Apparently, the vicar and his partner were in contention until the 17th where, in attempting a short pitch over a greenside bunker, he with the complexion lifted his head and duffed the ball feebly into the sand. According to Longhurst: "The man raised his niblick to heaven. 'Bugger!' he cried, and 'bugger!' and 'bugger!' Then, pulling himself up with a jerk, he began to make embarrassed apologies. The vicar's reply remains in my mind as though it were yesterday. 'Brother,' he said, slowly and gently. 'The provocation was ample.'"
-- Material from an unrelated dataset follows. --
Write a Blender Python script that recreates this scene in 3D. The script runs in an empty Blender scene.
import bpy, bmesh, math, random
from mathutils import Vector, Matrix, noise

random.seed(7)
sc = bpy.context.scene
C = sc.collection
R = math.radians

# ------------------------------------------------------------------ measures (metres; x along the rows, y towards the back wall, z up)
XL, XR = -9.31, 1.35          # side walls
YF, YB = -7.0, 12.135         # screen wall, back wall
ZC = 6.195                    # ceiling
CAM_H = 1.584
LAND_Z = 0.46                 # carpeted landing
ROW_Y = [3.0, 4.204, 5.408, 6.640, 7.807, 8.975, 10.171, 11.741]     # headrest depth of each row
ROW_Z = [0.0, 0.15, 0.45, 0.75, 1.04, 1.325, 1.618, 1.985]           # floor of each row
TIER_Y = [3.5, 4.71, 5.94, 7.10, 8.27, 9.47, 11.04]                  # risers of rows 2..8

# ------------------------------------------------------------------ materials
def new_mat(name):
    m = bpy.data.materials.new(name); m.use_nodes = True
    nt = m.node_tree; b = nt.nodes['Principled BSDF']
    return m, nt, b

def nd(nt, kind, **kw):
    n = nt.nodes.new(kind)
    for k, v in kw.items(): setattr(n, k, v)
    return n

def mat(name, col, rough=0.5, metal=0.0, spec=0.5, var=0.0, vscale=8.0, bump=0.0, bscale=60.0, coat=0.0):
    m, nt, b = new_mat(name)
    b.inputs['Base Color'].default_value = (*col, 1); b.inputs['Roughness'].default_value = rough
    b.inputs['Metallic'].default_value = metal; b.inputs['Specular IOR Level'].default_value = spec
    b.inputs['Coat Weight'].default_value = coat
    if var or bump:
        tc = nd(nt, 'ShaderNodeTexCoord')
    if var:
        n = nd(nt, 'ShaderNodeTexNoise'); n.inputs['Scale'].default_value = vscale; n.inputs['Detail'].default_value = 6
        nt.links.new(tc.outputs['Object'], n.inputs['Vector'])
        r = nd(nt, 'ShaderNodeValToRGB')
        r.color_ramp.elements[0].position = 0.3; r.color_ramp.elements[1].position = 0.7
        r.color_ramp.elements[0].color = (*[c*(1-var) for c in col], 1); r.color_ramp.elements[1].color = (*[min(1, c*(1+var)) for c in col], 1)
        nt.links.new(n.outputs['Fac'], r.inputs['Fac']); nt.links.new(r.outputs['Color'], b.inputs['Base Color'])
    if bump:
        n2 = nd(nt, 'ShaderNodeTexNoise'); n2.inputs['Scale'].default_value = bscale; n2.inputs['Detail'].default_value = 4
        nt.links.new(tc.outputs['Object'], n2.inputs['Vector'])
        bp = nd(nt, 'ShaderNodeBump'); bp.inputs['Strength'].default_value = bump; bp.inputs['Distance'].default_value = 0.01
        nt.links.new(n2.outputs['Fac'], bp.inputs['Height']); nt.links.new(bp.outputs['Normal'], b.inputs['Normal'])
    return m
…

After Jones had qualified comfortably for his first US Amateur at Merion in 1916, he met the 1906 champion, Eben Byers, in the first round. We're told that both players displayed such flaming tempers that those in the following match compared them to a vaudeville juggling duo.

Especially notable was a very poor shot from Byers on the 12th where he flung the offending club out of bounds and then forbade his caddie from retrieving it. Jones, who sportingly attributed his 3 and 1 victory to the fact that "Mr Byers ran out of clubs first", went on to lose to the 1909 champion, Bob Gardner, in the third round.

On another occasion, Jones borrowed a phrase from Robert Louis Stevenson's The Master of Ballantrae when describing his mood as "a contained and glowing fury." Still, he would go on to win the admiration of friend and foe, as well as their gratitude. Like in 1930 when the American-based Bobby Cruickshank sent $500 to his father in Scotland to bet on Jones winning the Grand Slam. Odds of 120/1 meant a payout of $60,000 for Cruickshank, which was a fortune in those days.

When the great man died in December 1971 after a long, cruel illness, the celebrated American scribe Herbert Warren Wind noted: "As a young man he was able to stand up to just about the best that life can offer, which is not easy, and later he stood up with equal grace, to just about the worst."

We couldn't wish for a finer sporting figure to adorn our national feast-day.